В “Барышне-крестьянке” Пушкин словно нарочно хочет убедить читателя, что его занимает не сама любовная история юных героев, а лишь образующие её анекдотические обстоятельства. Он объявляет, что не будет “во всех подробностях описывать свидания молодых людей, возрастающую взаимную склонность и доверчивость, занятия, разговоры”, опасаясь, что читатель сочтёт такие подробности “приторными”, и ограничивается кратким сообщением, что “не прошло и двух месяцев, а... Алексей был уже влюблён без памяти, и Лиза была не равнодушнее, хотя и молчаливее его”. В сущности, в перечислении этих “неописанных подробностей” сказано довольно, чтобы направить воображение читателя в поэтическое русло и дать почувствовать наивную прелесть и чистоту этой пасторальной идиллии.

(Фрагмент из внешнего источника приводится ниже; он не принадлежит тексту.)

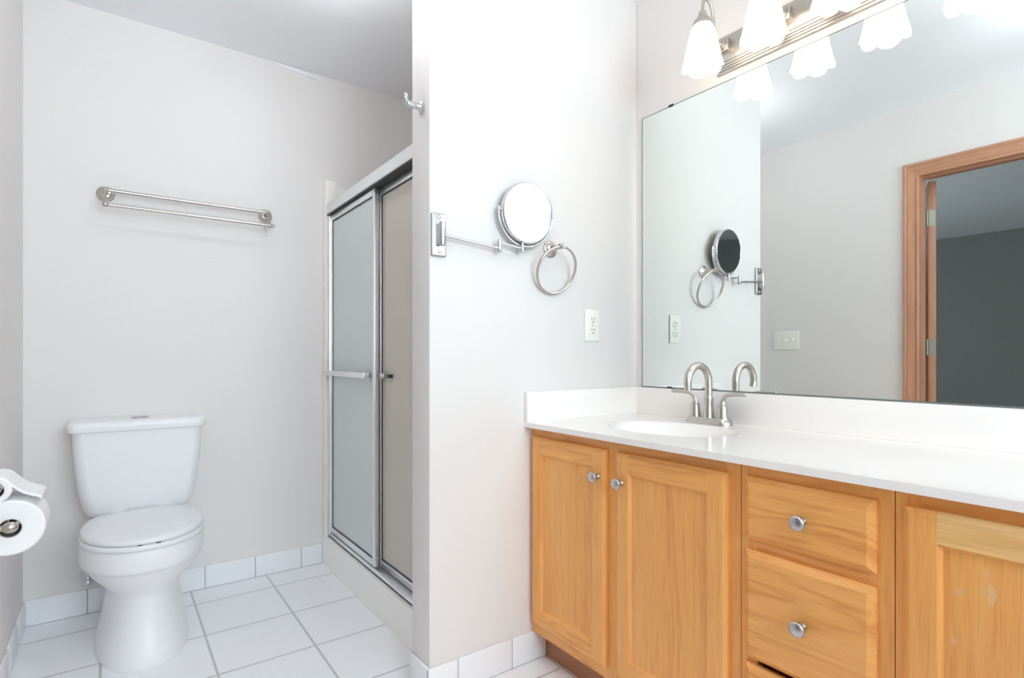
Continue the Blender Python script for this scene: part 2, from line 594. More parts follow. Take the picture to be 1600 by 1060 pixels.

Точно так же поступает Пушкин с читателем и в финале “Метели”. Он не описывает чувства, которыми охвачены его герои в момент взаимного узнавания. Нам сообщается лишь, что после признания Марьи Гавриловны “Бурмин побледнел... и бросился к её ногам”. Простая фраза с двумя глаголами, разделёнными отточием и тут же связанными соединительным союзом (словно синтаксически-наглядное выражение минутного замешательства и последовавшего за ним порыва), оказывается способной заместить собой якобы ненаписанный финал. Тот финал, который гостеприимно распахнул бы двери и впустил читателя с его праздным любопытством и досужими пересудами. Кстати, в обоих глаголах приведённой фразы — оба они совершенного вида — заключено особое время: мгновение, ставшее вечностью. В этом окончательность, финальность завершающего повесть действия. Описание необыкновенного происшествия, таким образом, закончено (дверь захлопнута!). Но “неописанные” Пушкиным чувства, пережитые его героями, продолжают волновать воображение читателя удивительным сочетанием непреодолимости и полноты. Такова скрытая поэзия пушкинской повествовательности, искусство “точного и краткого” слова его прозы.

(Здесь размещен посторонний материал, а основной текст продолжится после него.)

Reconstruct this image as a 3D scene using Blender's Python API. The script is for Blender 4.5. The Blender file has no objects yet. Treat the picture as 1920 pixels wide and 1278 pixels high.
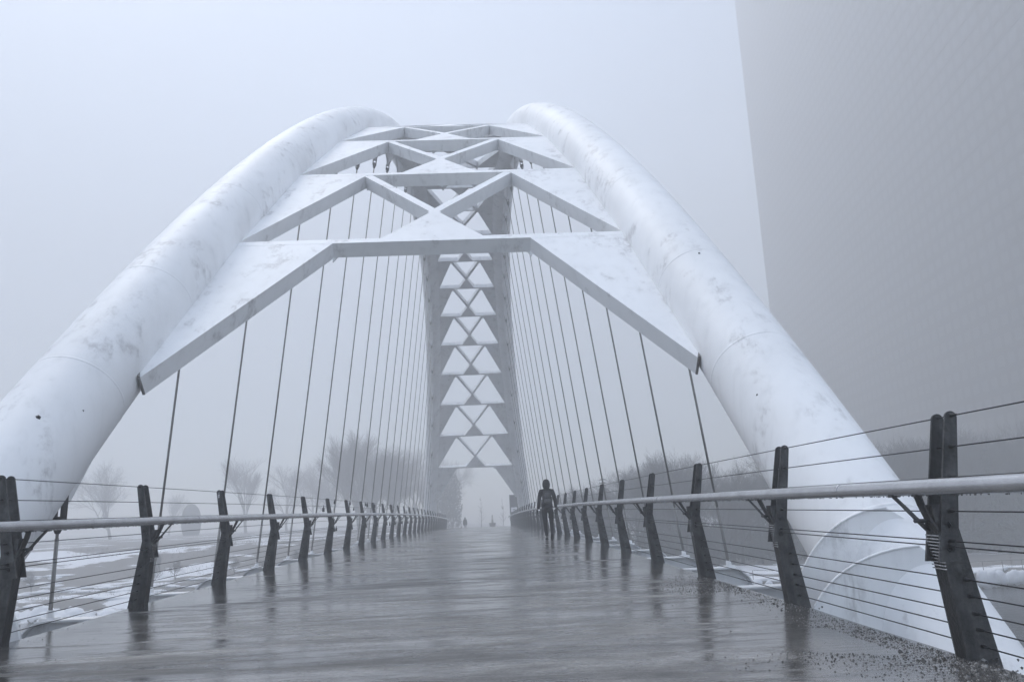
import bpy, bmesh, math, random
from math import sin, cos, pi, sqrt, radians, asinh
from mathutils import Vector, Matrix
from mathutils import noise as mnoise
random.seed(7)
sc = bpy.context.scene
COL = sc.collection

# ------------------------------------------------------------------ camera
F_PX, PITCH, YAW, ROLL = 1520.035, 0.21369, 0.04161, -0.04363
CX, CZ = 0.66844, 0.95187
cam = bpy.data.cameras.new('camera'); camo = bpy.data.objects.new('camera', cam); COL.objects.link(camo)
cam.sensor_fit = 'HORIZONTAL'; cam.sensor_width = 36.0; cam.lens = 36.0*F_PX/1920
cam.clip_start = 0.05; cam.clip_end = 3000
Fv = Vector((sin(YAW)*cos(PITCH), cos(YAW)*cos(PITCH), sin(PITCH)))
Rv = Vector((cos(YAW), -sin(YAW), 0)); Uv = Rv.cross(Fv)
R2 = cos(ROLL)*Rv + sin(ROLL)*Uv; U2 = -sin(ROLL)*Rv + cos(ROLL)*Uv
M = Matrix.Identity(4)
for i in range(3):
    M[i][0] = R2[i]; M[i][1] = U2[i]; M[i][2] = -Fv[i]; M[i][3] = (CX, 0, CZ)[i]
camo.matrix_world = M
sc.camera = camo

# ------------------------------------------------------------------ sky, sun, exposure
SUN_EL, SUN_AZ = radians(58), radians(-40)      # azimuth from +y towards +x
w = bpy.data.worlds.new('World'); sc.world = w; w.use_nodes = True
nt = w.node_tree; nt.nodes.clear()
out = nt.nodes.new('ShaderNodeOutputWorld'); bg = nt.nodes.new('ShaderNodeBackground')
sky = nt.nodes.new('ShaderNodeTexSky'); sky.sky_type = 'NISHITA'; sky.sun_disc = False
sky.sun_elevation = SUN_EL; sky.sun_rotation = SUN_AZ
sky.air_density = 1.0; sky.dust_density = 1.5; sky.ozone_density = 1.5
hsv = nt.nodes.new('ShaderNodeHueSaturation'); hsv.inputs['Saturation'].default_value = 0.78
nt.links.new(sky.outputs[0], hsv.inputs['Color']); tint = nt.nodes.new('ShaderNodeMixRGB'); tint.blend_type = 'MULTIPLY'; tint.inputs[0].default_value = 1; tint.inputs[2].default_value = (.975, 1.005, 1.0, 1)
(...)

Закон избранного жанра диктует эту непреложность финалов, как только анекдот изложен. Но искусство, реализованное в этом анекдоте, не кончается: мы чувствуем его присутствие в себе и боимся утратить, закрывая книгу. Читательское восприятие переживает своеобразную коллизию: исчерпанности сюжета-анекдота противостоит неисчерпанность эстетической эмоции, которая по своему содержанию одна и та же, что в “Станционном смотрителе”, что в “Барышне-крестьянке”.